I don’t know how to check that :smiley:
However, I have a Xiaomi Temp/Humidity sensor. And I know it can measure down to 9% (the lowest value I have seen so far).
So I tried drying the filament on the heatbed for 12h. Heatbed set to 75°C. Then I put the filament on the bed and its filament box over it. I made some holes in the top of the box. On the inside walls of the box I put some tinfoil. Then I put my Xiaomi hygrometer on top of the box, near the holes. It started with 39% RH and ended with 16% RH after 12 hours.

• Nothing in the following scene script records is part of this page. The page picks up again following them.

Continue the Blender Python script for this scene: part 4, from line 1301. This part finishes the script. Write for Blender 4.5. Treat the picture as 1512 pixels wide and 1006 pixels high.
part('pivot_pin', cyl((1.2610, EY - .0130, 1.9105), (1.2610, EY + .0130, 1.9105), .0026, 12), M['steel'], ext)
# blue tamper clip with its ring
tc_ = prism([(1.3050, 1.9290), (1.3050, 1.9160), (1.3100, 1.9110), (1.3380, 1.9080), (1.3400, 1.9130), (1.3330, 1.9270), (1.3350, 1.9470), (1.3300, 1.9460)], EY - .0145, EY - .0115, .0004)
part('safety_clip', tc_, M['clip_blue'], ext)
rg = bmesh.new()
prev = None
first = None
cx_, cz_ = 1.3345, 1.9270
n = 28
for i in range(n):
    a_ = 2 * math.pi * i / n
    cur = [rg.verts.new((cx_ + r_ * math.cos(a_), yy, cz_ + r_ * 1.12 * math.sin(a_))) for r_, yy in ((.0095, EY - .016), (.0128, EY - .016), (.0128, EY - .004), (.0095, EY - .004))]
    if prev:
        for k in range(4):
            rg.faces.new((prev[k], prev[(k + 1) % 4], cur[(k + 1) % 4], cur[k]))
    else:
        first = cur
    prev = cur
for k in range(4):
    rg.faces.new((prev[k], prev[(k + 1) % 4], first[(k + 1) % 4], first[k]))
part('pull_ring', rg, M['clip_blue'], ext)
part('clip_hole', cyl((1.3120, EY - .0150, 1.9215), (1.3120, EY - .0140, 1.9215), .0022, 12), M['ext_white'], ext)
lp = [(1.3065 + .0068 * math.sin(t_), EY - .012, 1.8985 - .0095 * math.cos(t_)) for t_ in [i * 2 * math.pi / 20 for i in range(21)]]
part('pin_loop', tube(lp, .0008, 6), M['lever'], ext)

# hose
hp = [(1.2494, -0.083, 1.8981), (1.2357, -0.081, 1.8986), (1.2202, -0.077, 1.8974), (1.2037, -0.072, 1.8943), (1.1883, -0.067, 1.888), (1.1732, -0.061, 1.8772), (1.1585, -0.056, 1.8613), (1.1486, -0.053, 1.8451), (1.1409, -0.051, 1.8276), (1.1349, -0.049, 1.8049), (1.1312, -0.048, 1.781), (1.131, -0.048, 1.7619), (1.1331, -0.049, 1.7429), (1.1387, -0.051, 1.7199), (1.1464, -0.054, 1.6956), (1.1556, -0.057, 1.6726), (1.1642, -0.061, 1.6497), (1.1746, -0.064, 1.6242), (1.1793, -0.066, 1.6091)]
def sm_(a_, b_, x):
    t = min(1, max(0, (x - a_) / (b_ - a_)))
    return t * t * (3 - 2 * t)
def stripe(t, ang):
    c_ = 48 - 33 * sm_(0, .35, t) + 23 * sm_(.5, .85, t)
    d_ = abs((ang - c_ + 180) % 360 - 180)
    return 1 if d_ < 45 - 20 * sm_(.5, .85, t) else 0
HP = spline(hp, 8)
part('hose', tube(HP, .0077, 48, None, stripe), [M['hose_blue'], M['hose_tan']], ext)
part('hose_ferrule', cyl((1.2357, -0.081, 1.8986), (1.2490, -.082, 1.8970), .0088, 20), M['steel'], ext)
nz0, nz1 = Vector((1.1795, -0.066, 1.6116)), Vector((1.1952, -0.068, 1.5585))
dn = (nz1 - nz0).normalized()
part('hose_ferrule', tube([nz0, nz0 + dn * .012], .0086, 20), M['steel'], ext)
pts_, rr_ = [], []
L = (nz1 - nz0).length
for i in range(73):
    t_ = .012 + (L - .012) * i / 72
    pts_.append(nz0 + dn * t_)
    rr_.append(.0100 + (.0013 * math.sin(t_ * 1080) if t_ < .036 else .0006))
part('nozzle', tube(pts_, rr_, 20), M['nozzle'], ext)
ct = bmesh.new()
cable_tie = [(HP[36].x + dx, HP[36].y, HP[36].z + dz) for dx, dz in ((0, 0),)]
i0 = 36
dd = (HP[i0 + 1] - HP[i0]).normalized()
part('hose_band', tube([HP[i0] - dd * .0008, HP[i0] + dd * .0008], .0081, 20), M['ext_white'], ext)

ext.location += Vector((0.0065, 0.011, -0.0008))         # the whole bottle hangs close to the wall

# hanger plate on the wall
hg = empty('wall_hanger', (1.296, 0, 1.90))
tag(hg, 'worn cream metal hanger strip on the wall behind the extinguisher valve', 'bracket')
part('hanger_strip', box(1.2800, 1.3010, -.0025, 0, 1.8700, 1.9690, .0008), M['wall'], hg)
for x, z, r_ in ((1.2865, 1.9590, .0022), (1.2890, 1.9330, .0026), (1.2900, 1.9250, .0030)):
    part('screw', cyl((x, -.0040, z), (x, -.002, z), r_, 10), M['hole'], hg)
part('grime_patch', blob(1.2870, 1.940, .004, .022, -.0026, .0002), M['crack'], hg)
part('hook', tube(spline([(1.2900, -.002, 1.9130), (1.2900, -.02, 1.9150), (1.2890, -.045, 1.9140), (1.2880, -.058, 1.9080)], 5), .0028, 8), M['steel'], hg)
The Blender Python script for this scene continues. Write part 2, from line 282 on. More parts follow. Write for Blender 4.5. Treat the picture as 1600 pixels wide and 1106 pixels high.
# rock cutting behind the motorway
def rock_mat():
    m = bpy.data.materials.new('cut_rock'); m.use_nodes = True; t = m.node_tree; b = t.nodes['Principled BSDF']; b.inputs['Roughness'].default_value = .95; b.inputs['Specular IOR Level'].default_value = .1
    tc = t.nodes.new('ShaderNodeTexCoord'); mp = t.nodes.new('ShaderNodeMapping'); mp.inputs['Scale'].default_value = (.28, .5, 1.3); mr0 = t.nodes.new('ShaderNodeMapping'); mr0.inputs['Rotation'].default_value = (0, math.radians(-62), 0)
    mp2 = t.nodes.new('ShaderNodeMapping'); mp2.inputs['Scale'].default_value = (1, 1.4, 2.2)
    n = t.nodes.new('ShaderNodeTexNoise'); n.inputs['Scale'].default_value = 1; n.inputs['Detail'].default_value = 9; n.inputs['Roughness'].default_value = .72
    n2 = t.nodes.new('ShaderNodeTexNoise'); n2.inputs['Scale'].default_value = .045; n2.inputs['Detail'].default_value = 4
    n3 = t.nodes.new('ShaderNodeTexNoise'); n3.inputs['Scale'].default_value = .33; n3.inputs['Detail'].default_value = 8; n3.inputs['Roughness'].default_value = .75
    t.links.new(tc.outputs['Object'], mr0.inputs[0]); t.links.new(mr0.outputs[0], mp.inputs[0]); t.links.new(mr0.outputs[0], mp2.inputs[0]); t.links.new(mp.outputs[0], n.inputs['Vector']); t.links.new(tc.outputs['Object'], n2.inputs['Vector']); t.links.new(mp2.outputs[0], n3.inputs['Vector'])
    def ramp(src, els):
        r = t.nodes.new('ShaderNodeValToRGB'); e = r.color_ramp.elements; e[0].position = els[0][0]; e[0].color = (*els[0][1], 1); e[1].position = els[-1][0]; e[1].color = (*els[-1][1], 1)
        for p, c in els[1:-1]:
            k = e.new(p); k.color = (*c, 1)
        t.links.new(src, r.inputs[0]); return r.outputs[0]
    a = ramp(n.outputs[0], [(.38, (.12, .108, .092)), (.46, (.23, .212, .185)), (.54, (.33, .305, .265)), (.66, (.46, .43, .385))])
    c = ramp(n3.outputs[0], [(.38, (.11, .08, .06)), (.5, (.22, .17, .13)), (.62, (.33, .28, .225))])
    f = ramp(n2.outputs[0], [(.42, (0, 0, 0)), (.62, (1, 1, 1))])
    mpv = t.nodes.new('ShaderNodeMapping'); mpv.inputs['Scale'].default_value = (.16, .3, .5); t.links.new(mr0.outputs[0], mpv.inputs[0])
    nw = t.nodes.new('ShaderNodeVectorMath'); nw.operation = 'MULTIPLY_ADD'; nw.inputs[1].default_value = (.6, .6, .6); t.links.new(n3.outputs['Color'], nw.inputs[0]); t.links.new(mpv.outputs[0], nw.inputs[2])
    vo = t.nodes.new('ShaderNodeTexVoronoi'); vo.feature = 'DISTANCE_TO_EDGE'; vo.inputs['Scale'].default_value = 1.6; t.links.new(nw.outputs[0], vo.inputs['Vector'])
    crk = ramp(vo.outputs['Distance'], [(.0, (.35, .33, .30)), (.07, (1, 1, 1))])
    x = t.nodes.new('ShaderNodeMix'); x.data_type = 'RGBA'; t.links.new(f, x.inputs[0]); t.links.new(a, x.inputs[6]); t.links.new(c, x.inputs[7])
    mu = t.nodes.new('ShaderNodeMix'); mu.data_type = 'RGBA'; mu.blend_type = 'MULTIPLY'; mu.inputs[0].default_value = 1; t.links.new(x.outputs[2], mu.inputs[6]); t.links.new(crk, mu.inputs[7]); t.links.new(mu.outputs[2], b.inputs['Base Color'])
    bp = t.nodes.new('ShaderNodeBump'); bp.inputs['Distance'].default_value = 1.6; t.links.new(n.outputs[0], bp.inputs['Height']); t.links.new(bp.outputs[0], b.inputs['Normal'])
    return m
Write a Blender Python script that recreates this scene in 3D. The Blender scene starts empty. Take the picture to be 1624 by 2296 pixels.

But the result was still very bad.

So I cleaned the inside of my PTFE tubes. And I printed one of those filament cleaners, where you put a small sponge in. When the filament runs through it, dust particles get caught.
And the prints got much better again … but could be a coincidence.
Now I am back to where I was before doing my last 2 drying-tests (S2 again and heatbed drying):

Today I printed again three cubes. The first one has artifacts, but the last one is almost perfect. Just a few artifacts, and very small. No settings changed. So I don’t think that humidity is the (major) problem here.

But I have no idea what can cause the first cube to have lots of these artifacts which disappear (almost completely) on the third cube.

Maybe some thermistor issue?

@MZip, @NeverDie :

The idea of using dry air is interesting. Will try that in the future, but yeah … I have the feeling that moisture is not the real problem here.